Look through the data below. Collect every line where the word "high" occurs.

^^^^

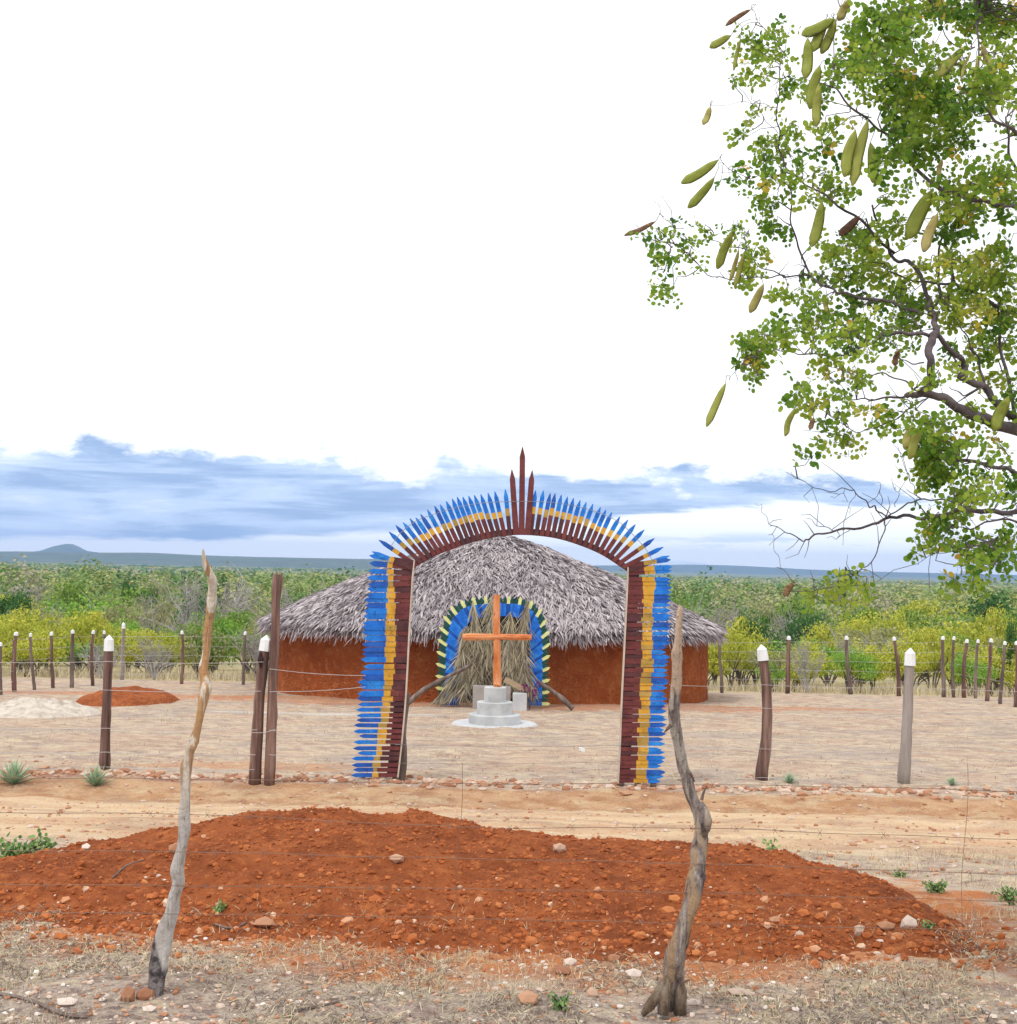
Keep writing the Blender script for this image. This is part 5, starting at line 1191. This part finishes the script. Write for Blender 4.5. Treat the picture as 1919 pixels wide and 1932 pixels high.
stones('earth_clods', 9000, on_mound, lsize(.005, .020, 4), lambda: random.uniform(.8, .95) if random.random() < .009 else random.uniform(.1, .6), M_clod, 'red brown clods of earth over the mound', 'clods', .8)
stones('earth_clods', 1700, lambda: (random.uniform(-3.6, 3.2), random.gauss(6.6, .3)), lsize(.007, .034, 4), lambda: random.uniform(.8, 1) if random.random() < .12 else random.uniform(.3, .75), M_clod, 'orange clods and stones along the mound foot', 'clods', .8)
# larger single rocks
def rock(px, py, wpx, hpx, tint, label):
    c = gp(px, py); c.z = surf(c.x, c.y); b = MB(); rs_ = random
    vs, fs = stone_geo(rs_); w_, h_ = S(wpx, c.y) * .82, S(hpx, c.y) * .8; tint = min(tint, .82)
    b.add([Vector((v.x * w_ * .62, v.y * w_ * .5, v.z * h_ * .75)) + c + Vector((0, 0, h_ * .3)) for v in vs], fs, tint)
    o = b.build('rock', M_stone, org=tuple(c)); md = o.modifiers.new('bevel', 'BEVEL'); md.width = w_ * .02; md.segments = 1
    tag(o, label, 'rock', 'stones lying in the foreground')
for r_ in [(160, 1668, 22, 14, .95, 'white stone on the mound slope left of the pale post'), (130, 1895, 48, 16, .95, 'flat white stone at bottom left near the orange stone'), (240, 1888, 30, 34, .28, 'orange upright stone left of the pale post foot'), (272, 1885, 44, 26, .18, 'reddish stone between the orange stone and the pale post'),
           (282, 1908, 28, 12, .85, 'small pale slab under the pale post foot'), (330, 1694, 34, 20, .28, 'orange rock on the mound beside the pale post'), (498, 1756, 48, 18, .33, 'tan rock at the mound foot left of centre'), (745, 1706, 30, 14, .45, 'flat tan stone on the mound slope, centre left'), (1055, 1685, 28, 16, .5, 'pinkish stone high on the mound foot, centre'),
           (1060, 1838, 40, 18, .18, 'red stone on the mound edge left of the grey post'), (1196, 1843, 36, 18, .9, 'pinkish white stone just left of the grey post foot'), (1158, 1815, 26, 18, .3, 'brown stone at the mound edge left of the grey post'), (1076, 1822, 30, 18, .75, 'pale stone at the mound edge, centre'), (995, 1895, 46, 26, .42, 'round buff stone in the litter, centre bottom'),
           (1118, 1880, 28, 18, .5, 'salmon stone left of the grey post foot'), (1310, 1898, 34, 16, .95, 'white stone right of the grey post foot'), (1395, 1876, 56, 14, .6, 'long pinkish flat stone right of the grey post'), (1462, 1770, 32, 14, .35, 'tan flat stone on the lower right mound'), (1508, 1790, 22, 16, .6, 'pale stone on the lower right mound edge'),
           (1622, 1777, 20, 22, .6, 'upright pinkish stone right of the mound'), (1715, 1770, 38, 24, .7, 'grey pointed stone in the group right of the mound'), (1672, 1768, 40, 16, .3, 'low brown stone beside the grey pointed stone'), (1692, 1781, 28, 14, .4, 'orange stone in front of the grey pointed stone'), (1770, 1668, 18, 12, .6, 'small stone behind the right end of the mound')]:
    rock(*r_)
b = MB(); c = gp(1097, 1418); b.box(c + Vector((0, 0, .03)), (.09, .08, .05), None, .5, 0, .015); tag(b.build('paper_scrap', M_white, org=tuple(c)), 'white paper scrap on the bare yard beyond the arch', 'litter')
# dry grass and litter
M_straw = tinted('dry_straw', [(.06, .045, .04), (.17, .13, .11), (.36, .30, .22), (.54, .46, .30), (.66, .59, .42)], .9, .1)
def blades(name, n, sampler, L, wd, el, label, cat='dry grass', tint=(0, 1)):
    b = MB()
    for k in range(n):
        x, y = sampler(); z = surf(x, y); a = random.uniform(0, 6.28); e = R_(random.uniform(*el)); ll = random.uniform(*L); d_ = Vector((math.cos(a) * math.cos(e), math.sin(a) * math.cos(e), math.sin(e)))
        s_ = Vector((-math.sin(a), math.cos(a), random.uniform(-.3, .3))) * random.uniform(*wd); p = Vector((x, y, z + .002)); m_ = p + d_ * ll * .5 + Vector((0, 0, ll * .08)); q = p + d_ * ll
        b.add([p - s_, p + s_, m_ + s_ * .8, m_ - s_ * .8, q], [(0, 1, 2, 3), (3, 2, 4)], random.uniform(*tint))
    return tag(b.build(name, M_straw), label, cat, kind='stuff')
def patchy(s, k=1.7, th=-.05):
    def f():
        while True:
            x, y = s()
            if float(fbm(x * k, y * k, 2)) > th + random.uniform(-.2, .2): return x, y
    return f
def front():
    while True:
        x, y = fan(4.4, 6.9)()
        if y < 6.3 or abs(x) > 2.2 or random.random() < .15: return x, y
blades('dry_litter', 27000, patchy(front), (.015, .07), (.0008, .0025), (0, 30), 'grey straw litter and dead grass in the foreground', 'litter', (0, .85))
blades('dry_grass', 8000, patchy(front, 1.2, .0), (.02, .06), (.0006, .0012), (25, 80), 'sparse dry yellowish grass tufts in the foreground', 'dry grass', (.35, 1))
blades('dry_grass', 4500, patchy(off_mound(lambda: (random.uniform(1.6, 4.6), random.uniform(6.6, 10.2))), 1.5, 0), (.03, .08), (.0008, .0018), (10, 70), 'dry grass on the verge right of the mound', 'dry grass', (.2, 1))
blades('dry_grass', 9000, patchy(lambda: (random.uniform(-.44, .44) * 24, random.uniform(15.2, 33))), (.03, .09), (.002, .004), (5, 60), 'thin dry grass over the yard', 'dry grass', (.25, 1))
blades('dry_grass', 14000, lambda: (random.uniform(-20, 20), random.uniform(38, 45)), (.15, .5), (.004, .009), (40, 88), 'tall pale dry grass behind the rear fence', 'dry grass', (.5, 1))
# fallen sticks
def stick(pts, r, label):
    b = MB(); q = []
    for (px, py) in pts:
        g_ = gp(px, py); g_.z = surf(g_.x, g_.y) + r * .8; q.append(g_)
    b.tube(catmull([tuple(v) for v in q], 3), r, 5, rough=.1); tag(b.build('stick', M_grey, org=tuple(q[0])), label, 'stick', 'fallen sticks')
stick([(0, 1880), (60, 1893), (120, 1918), (165, 1925)], .009, 'dark branching stick at the bottom left corner'); stick([(405, 1708 + 52), (440, 1768), (462, 1757)], .006, 'dark stick by the tan rock left of centre'); stick([(210, 1712), (235, 1702), (268, 1700)], .005, 'thin stick on the left mound slope')
stick([(1245, 1868), (1280, 1860), (1300, 1852)], .005, 'short stick beside the grey post foot'); stick([(1425, 1728), (1440, 1740), (1438, 1758)], .004, 'pale forked stick on the right mound slope'); stick([(560, 1912), (600, 1902), (640, 1895)], .007, 'brown bark stick in the litter left of centre')
print('objects', len(bpy.data.objects))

^^^^

- [Result for this exercise]:
Keep writing the Blender script for this image. This is part 5, starting at line 1191. This part finishes the script. Write for Blender 4.5. Treat the picture as 1919 pixels wide and 1932 pixels high.
           (282, 1908, 28, 12, .85, 'small pale slab under the pale post foot'), (330, 1694, 34, 20, .28, 'orange rock on the mound beside the pale post'), (498, 1756, 48, 18, .33, 'tan rock at the mound foot left of centre'), (745, 1706, 30, 14, .45, 'flat tan stone on the mound slope, centre left'), (1055, 1685, 28, 16, .5, 'pinkish stone high on the mound foot, centre'),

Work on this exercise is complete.